Die Finanzlage des Bundes ist jedoch angespannt. Die Regierung plant eine etappenweise Finanzierung. Sie will die Ukraine bis ins Jahr 2028 mit 1,5 Milliarden Franken unterstützen – aus dem Budget der internationalen Zusammenarbeit. Cassis relativierte die Folgen. Die humanitäre Hilfe in Ländern wie Syrien oder Jemen sei nicht betroffen. Es könne immer wieder vorkommen, dass Mittel umgeschichtet würden, etwa bei einem Staatsstreich.
Die Hilfsgelder bis 2028 hatte der Bundesrat bereits im letzten Jahr angekündigt.
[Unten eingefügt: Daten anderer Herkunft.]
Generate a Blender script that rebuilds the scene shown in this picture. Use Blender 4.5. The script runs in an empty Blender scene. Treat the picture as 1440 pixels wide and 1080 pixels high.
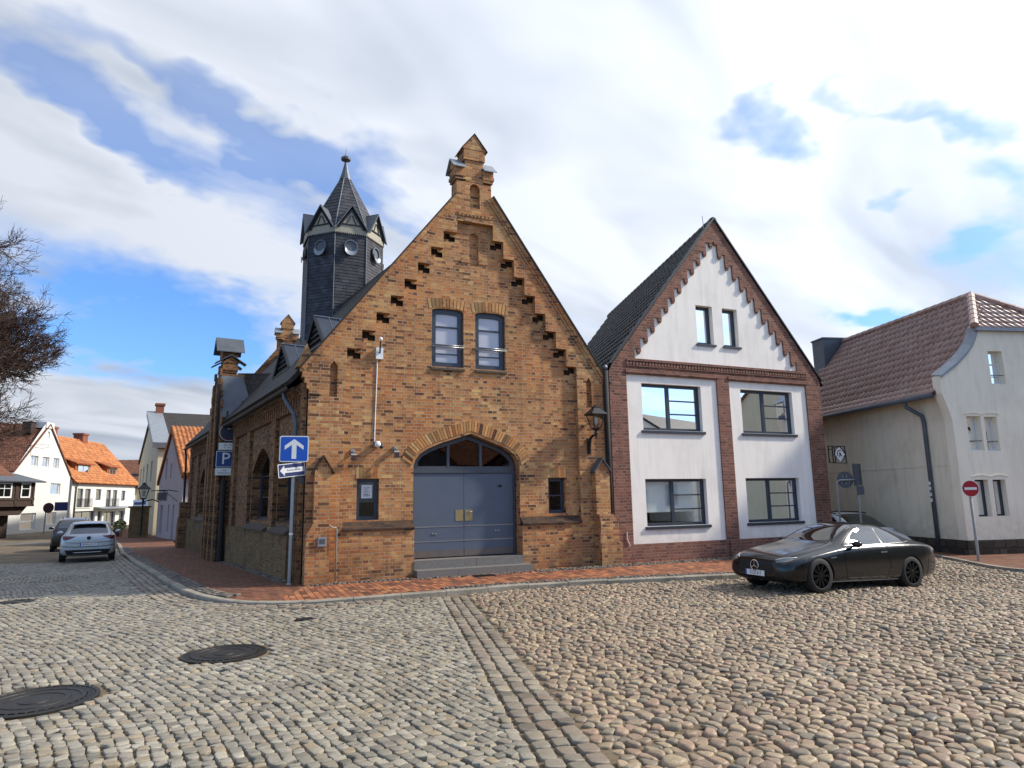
import bpy, bmesh, math, random
import numpy as np
from mathutils import Vector, Matrix, geometry
from mathutils.bvhtree import BVHTree
R = math.radians
SC = bpy.context.scene
rng = np.random.default_rng(7)
random.seed(7)

# ------------------------------------------------------------------ camera
EYE = 1.9
FPX, PITCH, ROLL = 936.0, R(9.615), R(-0.931)
def cam_axes():
    c, s = math.cos(PITCH), math.sin(PITCH); cr, sr = math.cos(ROLL), math.sin(ROLL)
    rt, fw, up = Vector((1, 0, 0)), Vector((0, c, s)), Vector((0, -s, c))
    return cr*rt + sr*up, -sr*rt + cr*up, fw
CA, CB, CF = cam_axes()
cd = bpy.data.cameras.new('camera'); cam = bpy.data.objects.new('camera', cd)
SC.collection.objects.link(cam)
cd.sensor_fit = 'HORIZONTAL'; cd.sensor_width = 36.0; cd.lens = 36.0*FPX/1440.0
cd.clip_start = 0.05; cd.clip_end = 1500
m = Matrix((CA, CB, -CF)).transposed().to_4x4(); m.translation = (0, 0, EYE)
cam.matrix_world = m
SC.camera = cam

# ------------------------------------------------------------------ sky and sun
SUN_EL, SUN_AZ = R(38), R(82)           # azimuth from +Y towards +X
SUN_DIR = Vector((math.sin(SUN_AZ)*math.cos(SUN_EL), math.cos(SUN_AZ)*math.cos(SUN_EL), math.sin(SUN_EL)))
SC.view_settings.view_transform = 'Standard'; SC.view_settings.look = 'None'
SC.view_settings.exposure = 1.1; SC.view_settings.gamma = 1.0
sl = bpy.data.lights.new('sun', 'SUN'); sl.energy = 2.6; sl.angle = R(4); sl.color = (1.0, 0.93, 0.82)
so = bpy.data.objects.new('sun', sl); SC.collection.objects.link(so)
so.rotation_euler = SUN_DIR.to_track_quat('Z', 'Y').to_euler(); so.location = (0, 0, 60)
W_ = bpy.data.worlds.new('World'); SC.world = W_; W_.use_nodes = True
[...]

Für die restlichen 3,5 Milliarden Franken bis ins Jahr 2036 will er weitere Finanzierungswege prüfen. Das letzte Wort hat das Parlament. Linke und NGO möchten die Unterstützung der Ukraine nicht auf Kosten der Entwicklungszusammenarbeit finanzieren. Die Hilfswerke, von denen viele stark von Staatsgeldern abhängig sind, fürchten, dass für ihre Projekte Geld fehlt. Auf bürgerlicher Seite gibt es dagegen wegen der angespannten Finanzlage Pläne, die Mittel für die Entwicklungszusammenarbeit zu kürzen.